Oui, je sais, tout cela est terriblement convenu. Les années 70 sont
passées par là avec leurs utopies auxquelles il est, aujourd’hui, difficile de
croire (encore que…). Peace and Love,
et compagnie… Mais tout de même. Ne devrait-on pas, précisément, relire,
revisiter comme on dit parfois, l’enseignement de la Beat Generation. Réflexion qui me vient après avoir refermé l’interview
de Jack Kerouac dans « Paris Review. Anthologie. Volume 2 ». Ed.
Belfond
Ce qui a vraiment influencé mon travail, c'est le bouddhisme Mahayana, le bouddhisme original de Gautama Sâkyamuni, le Bouddha lui-même, de l'Inde ancienne ... Le zen, c'est ce qui reste du bouddhisme, ou bodhi, après son passage en Chine puis au Japon. La partie du zen qui a influencé mon écriture est le zen contenu dans le haïku, comme je l'ai dit, les poèmes de trois vers, de dix-sept syllabes écrits il y a des centaines d'années par des gars comme Bashô, Issa, Shiki, et ce sont là des maîtres récents.

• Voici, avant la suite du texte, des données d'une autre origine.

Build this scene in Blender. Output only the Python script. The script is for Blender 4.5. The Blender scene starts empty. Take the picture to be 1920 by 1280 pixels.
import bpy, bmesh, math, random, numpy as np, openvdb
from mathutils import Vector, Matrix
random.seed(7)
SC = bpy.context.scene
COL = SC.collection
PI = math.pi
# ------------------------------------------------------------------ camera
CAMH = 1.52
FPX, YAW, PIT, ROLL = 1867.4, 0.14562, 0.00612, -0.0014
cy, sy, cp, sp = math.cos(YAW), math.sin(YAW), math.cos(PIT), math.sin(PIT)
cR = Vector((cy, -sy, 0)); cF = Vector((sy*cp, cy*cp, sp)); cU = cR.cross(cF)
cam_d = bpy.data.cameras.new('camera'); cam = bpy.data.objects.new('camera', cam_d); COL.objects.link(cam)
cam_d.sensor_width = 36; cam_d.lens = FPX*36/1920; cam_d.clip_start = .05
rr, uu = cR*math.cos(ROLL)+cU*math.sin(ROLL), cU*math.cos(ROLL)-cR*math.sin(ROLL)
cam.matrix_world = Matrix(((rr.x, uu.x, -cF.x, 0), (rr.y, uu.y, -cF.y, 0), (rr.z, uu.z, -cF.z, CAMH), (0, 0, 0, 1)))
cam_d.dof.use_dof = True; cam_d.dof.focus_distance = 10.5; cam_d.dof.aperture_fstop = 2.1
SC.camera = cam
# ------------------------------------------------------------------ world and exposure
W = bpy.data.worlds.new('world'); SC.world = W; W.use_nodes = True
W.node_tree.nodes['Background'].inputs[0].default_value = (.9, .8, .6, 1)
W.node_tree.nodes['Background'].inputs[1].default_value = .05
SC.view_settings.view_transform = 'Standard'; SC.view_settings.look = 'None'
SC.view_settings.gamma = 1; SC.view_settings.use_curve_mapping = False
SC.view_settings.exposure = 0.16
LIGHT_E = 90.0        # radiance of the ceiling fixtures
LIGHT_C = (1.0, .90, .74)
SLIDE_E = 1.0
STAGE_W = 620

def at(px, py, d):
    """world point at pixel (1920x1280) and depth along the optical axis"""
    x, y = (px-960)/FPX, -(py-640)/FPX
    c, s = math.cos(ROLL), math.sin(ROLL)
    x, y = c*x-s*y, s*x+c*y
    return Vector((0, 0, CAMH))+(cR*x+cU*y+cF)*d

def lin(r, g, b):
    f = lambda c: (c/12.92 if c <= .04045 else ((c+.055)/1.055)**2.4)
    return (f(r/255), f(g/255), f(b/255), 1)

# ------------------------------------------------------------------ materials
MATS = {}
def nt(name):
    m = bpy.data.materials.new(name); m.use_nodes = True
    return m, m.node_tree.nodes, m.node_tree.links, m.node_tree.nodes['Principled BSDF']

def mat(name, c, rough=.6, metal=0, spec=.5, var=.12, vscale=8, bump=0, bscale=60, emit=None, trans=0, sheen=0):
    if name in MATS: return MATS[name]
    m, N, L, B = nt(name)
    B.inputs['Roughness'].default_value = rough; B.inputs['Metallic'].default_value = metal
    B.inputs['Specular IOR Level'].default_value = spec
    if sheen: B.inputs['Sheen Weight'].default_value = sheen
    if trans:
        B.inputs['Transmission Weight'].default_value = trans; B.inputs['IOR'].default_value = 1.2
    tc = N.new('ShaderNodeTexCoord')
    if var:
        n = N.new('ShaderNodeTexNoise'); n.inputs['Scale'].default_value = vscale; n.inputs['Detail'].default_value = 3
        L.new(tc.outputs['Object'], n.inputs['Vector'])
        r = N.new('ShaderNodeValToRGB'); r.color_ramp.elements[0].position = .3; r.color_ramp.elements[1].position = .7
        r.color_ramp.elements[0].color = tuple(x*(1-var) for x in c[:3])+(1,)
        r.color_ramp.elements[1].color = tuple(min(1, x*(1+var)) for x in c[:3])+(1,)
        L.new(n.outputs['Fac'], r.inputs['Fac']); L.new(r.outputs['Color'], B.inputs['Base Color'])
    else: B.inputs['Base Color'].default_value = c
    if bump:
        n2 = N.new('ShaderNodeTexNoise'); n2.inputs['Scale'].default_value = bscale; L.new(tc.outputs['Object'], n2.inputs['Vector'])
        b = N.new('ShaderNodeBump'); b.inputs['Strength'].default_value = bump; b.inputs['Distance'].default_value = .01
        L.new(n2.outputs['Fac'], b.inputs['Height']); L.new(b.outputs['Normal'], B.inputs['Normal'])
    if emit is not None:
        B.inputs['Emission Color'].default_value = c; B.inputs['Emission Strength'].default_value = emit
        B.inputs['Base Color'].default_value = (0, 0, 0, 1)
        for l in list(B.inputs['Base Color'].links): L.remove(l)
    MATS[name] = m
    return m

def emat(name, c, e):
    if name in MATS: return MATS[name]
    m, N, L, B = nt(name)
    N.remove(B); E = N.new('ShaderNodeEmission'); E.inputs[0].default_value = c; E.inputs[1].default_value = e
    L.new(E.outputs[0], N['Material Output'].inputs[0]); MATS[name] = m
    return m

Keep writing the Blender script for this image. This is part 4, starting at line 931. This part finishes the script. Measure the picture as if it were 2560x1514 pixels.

Une phrase qui est courte et douce, avec un bond soudain de la pensée est une sorte de haïku, et il y a beaucoup de liberté et de plaisir à se surprendre avec ça, à laisser l'esprit bon gré mal gré sauter de la branche à l'oiseau. Mais mon bouddhisme sérieux, celui de l'Inde ancienne, a influencé cette partie de mon écriture que vous pourriez qualifier de religieuse, de fervente ou de pieuse, presque autant que le catholicisme a pu le faire. Le bouddhisme original renvoyait à une compassion consciente continue, à la fraternité, à la dana paramita (ce qui veut dire la perfection de la charité), n'écrasez pas l'insecte et ainsi de suite, l'humilité, la mendicité, le doux visage triste du Bouddha (qui au passage était d'origine aryenne, je veux dire issu d'une caste de guerriers perses, et non d'origine orientale, comme on le représente)... dans le bouddhisme original, pas de gamin qui arrive au monastère et que l'on prévient qu'ici, on les enterre vivants. On l'encourageait simplement et gentiment à méditer et à être bon. Le début du zen, c'est quand Bouddha, cela dit, a rassemblé tous les moines pour délivrer un sermon et qu'il a choisi le premier patriarche de l'église Mahayana : il n'a pas parlé, il s'est contenté de brandir une fleur. Tout le monde en était abasourdi, sauf Kasyapia, qui a souri. Kasyapia a été nommé premier patriarche. Cette idée a plu aux Chinois, comme par exemple au sixième patriarche Hui-Neng, qui a dit : Depuis le début rien n'a jamais été, et qui voulait détruire les retranscriptions dés paroles du Bouddha telles qu'elles sont conservées dans les soutras; les soutras, ce sont les fils du discours. D'une certaine façon, donc, le zen est une forme d'hérésie douce mais dingue, même s'il doit bien y avoir quelque part de vieux moines vraiment gentils et que nous n'avons entendu parler que des cinglés.